**SUPPLIED INFORMATION**
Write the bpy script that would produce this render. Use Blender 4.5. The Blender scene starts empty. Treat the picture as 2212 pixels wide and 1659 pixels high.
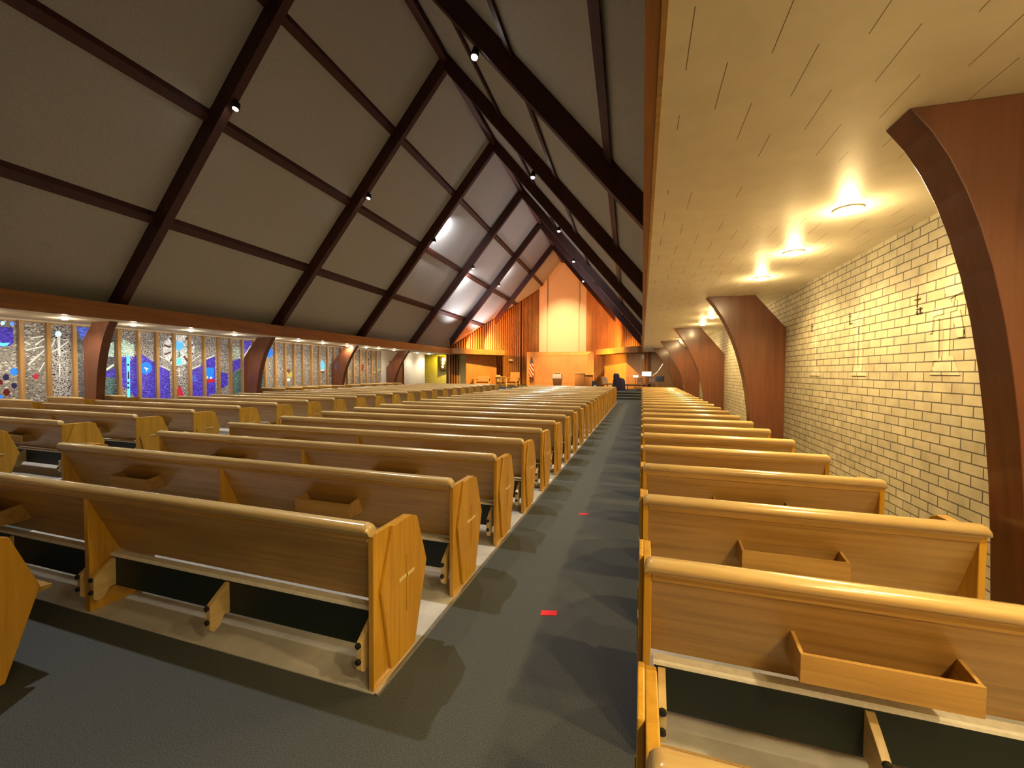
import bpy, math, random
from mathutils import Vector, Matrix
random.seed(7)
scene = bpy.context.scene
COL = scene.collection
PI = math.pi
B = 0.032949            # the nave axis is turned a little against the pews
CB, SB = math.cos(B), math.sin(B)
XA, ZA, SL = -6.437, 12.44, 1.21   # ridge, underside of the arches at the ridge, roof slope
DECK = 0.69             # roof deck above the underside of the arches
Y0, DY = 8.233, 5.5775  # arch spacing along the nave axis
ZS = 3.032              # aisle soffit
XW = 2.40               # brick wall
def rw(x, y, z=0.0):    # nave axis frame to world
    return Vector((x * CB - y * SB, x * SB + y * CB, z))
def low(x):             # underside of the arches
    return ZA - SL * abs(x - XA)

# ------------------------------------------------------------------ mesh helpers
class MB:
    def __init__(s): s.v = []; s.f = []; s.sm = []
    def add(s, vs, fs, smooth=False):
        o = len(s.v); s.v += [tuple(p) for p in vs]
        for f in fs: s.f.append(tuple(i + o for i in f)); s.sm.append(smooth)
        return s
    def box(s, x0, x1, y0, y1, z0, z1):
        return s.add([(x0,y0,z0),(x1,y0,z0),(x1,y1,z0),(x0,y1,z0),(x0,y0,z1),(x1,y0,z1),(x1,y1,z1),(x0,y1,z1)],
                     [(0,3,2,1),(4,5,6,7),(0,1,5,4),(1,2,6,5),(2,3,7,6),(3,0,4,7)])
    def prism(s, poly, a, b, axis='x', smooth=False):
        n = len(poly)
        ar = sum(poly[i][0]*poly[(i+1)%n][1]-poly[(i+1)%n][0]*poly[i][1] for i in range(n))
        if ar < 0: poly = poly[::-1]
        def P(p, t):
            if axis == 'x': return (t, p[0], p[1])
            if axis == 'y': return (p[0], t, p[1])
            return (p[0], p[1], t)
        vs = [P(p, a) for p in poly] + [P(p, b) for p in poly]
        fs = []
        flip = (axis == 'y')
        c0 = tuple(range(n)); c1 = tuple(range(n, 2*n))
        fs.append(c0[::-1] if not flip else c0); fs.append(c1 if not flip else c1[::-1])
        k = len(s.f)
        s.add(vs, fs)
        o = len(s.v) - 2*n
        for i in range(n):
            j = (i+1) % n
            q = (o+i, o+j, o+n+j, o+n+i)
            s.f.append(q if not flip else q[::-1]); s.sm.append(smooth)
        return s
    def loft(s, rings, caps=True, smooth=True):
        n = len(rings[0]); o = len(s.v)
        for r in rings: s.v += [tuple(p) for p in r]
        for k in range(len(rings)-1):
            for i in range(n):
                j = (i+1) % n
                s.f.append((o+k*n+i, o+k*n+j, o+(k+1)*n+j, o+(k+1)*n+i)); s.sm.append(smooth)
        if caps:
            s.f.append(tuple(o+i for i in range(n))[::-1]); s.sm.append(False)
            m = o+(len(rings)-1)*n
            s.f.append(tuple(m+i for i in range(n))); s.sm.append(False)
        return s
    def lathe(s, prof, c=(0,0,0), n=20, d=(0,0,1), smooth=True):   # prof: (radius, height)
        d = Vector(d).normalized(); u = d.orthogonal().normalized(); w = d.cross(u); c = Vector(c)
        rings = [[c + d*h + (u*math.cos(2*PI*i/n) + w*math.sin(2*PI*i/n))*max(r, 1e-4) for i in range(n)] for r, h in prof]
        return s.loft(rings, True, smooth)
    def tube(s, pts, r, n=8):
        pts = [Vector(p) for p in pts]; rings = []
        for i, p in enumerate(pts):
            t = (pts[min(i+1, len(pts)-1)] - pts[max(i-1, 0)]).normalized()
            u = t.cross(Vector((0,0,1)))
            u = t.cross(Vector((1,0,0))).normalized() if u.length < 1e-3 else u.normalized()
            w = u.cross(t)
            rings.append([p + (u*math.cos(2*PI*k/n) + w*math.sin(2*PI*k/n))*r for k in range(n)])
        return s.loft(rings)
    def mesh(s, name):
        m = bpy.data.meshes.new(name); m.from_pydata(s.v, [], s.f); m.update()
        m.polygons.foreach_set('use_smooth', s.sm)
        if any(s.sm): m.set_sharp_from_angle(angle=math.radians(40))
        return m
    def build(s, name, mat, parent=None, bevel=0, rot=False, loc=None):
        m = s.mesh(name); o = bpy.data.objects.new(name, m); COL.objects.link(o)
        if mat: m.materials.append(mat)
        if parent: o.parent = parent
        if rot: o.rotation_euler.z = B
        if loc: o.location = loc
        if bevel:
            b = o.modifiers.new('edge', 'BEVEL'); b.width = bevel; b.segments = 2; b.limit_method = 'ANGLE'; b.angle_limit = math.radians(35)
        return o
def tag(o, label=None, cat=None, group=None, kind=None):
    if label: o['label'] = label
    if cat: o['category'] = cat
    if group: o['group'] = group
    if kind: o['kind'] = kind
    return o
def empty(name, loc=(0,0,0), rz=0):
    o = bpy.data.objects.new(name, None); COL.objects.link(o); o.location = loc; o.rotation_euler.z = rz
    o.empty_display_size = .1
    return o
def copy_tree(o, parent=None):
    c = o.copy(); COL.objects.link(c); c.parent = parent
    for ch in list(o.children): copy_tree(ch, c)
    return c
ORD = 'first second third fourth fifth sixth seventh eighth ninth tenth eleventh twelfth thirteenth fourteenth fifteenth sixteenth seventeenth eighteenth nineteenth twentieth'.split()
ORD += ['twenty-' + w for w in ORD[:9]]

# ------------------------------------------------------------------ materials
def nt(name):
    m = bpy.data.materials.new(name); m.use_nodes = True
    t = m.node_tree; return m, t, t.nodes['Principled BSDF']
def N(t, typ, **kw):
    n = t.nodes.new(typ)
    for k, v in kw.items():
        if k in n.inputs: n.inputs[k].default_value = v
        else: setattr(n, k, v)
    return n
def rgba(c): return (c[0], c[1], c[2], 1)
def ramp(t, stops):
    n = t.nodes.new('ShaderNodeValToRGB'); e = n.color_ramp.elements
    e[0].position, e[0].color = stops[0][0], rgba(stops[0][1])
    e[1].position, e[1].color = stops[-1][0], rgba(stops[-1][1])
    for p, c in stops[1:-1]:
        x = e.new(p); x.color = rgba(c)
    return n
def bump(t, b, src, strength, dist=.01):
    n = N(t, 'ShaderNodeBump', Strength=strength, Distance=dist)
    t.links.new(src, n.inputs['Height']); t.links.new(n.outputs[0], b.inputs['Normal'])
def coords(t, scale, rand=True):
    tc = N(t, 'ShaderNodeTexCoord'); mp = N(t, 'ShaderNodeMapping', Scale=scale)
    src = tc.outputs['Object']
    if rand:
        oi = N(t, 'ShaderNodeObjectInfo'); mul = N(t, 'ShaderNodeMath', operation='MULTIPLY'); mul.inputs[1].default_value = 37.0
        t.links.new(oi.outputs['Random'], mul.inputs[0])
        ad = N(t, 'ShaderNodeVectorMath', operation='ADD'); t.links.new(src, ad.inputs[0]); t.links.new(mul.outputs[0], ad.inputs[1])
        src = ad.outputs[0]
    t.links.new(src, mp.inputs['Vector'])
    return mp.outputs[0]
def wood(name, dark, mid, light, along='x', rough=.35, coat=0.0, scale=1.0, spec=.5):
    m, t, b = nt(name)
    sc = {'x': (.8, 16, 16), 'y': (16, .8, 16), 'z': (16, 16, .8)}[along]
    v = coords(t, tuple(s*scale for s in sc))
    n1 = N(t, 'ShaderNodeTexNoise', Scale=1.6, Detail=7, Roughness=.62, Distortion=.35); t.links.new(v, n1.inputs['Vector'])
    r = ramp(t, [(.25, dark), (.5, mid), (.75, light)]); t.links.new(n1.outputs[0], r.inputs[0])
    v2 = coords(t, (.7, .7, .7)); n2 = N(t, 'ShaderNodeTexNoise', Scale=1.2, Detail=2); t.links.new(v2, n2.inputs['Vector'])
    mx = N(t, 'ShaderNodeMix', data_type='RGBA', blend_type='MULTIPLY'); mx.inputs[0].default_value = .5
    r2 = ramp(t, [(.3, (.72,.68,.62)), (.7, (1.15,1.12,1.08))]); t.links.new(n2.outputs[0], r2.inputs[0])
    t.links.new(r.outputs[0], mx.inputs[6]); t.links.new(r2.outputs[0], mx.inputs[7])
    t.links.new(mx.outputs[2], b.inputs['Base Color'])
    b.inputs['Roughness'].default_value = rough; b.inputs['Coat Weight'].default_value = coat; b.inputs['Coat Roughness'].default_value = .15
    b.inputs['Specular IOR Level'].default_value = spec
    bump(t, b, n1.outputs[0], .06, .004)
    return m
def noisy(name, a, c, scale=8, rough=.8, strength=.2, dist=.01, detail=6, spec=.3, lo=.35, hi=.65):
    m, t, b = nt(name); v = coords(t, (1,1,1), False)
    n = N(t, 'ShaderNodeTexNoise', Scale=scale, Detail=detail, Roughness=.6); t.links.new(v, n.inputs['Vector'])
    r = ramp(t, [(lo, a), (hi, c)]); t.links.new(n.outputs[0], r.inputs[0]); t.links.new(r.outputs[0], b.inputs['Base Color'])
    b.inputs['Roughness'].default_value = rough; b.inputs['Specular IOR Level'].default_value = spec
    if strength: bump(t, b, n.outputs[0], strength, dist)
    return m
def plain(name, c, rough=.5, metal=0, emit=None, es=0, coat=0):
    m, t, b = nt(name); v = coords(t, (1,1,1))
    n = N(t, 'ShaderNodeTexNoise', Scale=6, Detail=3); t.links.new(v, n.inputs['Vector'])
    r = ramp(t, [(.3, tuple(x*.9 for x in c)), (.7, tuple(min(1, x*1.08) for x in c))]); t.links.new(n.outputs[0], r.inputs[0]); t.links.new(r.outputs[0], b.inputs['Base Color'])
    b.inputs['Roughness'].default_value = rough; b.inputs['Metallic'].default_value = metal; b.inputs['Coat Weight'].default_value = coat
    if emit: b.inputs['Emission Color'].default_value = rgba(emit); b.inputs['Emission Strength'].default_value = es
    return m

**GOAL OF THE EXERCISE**
Repeat the listing above exactly from its first line to the line containing "return ZA - SL * abs(x - XA)", both included, and omit the pictures.

**THE OUTPUT**
Write the bpy script that would produce this render. Use Blender 4.5. The Blender scene starts empty. Treat the picture as 2212 pixels wide and 1659 pixels high.
import bpy, math, random
from mathutils import Vector, Matrix
random.seed(7)
scene = bpy.context.scene
COL = scene.collection
PI = math.pi
B = 0.032949            # the nave axis is turned a little against the pews
CB, SB = math.cos(B), math.sin(B)
XA, ZA, SL = -6.437, 12.44, 1.21   # ridge, underside of the arches at the ridge, roof slope
DECK = 0.69             # roof deck above the underside of the arches
Y0, DY = 8.233, 5.5775  # arch spacing along the nave axis
ZS = 3.032              # aisle soffit
XW = 2.40               # brick wall
def rw(x, y, z=0.0):    # nave axis frame to world
    return Vector((x * CB - y * SB, x * SB + y * CB, z))
def low(x):             # underside of the arches
    return ZA - SL * abs(x - XA)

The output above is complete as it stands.